Android phone vendors save a lot on the development of the system because Google and many others paid for it. And frankly, based on the make of the majority of Android phones, I don't think they spend as much as Apple on the design part either. That might explain the 20~30% "premium". You get what you paid for.



I don't understand why you're putting scare-quotes around '"premium"'. Apple do a lot of things very well, have a great brand, and unlike most of their competitors haven't been totally commoditized. That allows them to sell the iPhone and Macs at a high premium compared to the competitors.
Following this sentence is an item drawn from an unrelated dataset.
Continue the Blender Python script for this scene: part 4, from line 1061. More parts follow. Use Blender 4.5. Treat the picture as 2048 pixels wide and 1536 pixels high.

As a result they are ridiculously profitable while most other phone and PC manufacturers range from making a loss to making a modest profit.

(And actually Apple spends stunningly little on R&D compared to it's peers. There was a rather nice graph about this that I can't find, but e.g. Microsoft and Nokia spend an order of magnitude more on R&D than Apple does, while seemingly getting just a fraction of the results.)


I put the quotes around premium 'cause I don't really feel Apple charges unfairly for its products. The software and design is worth every penny of that extra 20%~30%.

My take on the R&D thing: Yes Apple is likely to be the largest tech company to spend least on R&D, but they have a much smaller range of products and market share to recover that cost. Also I was talking about the smart phone for that. Nokia and Microsoft don't make Android phones. They cannot take the free ride on Google.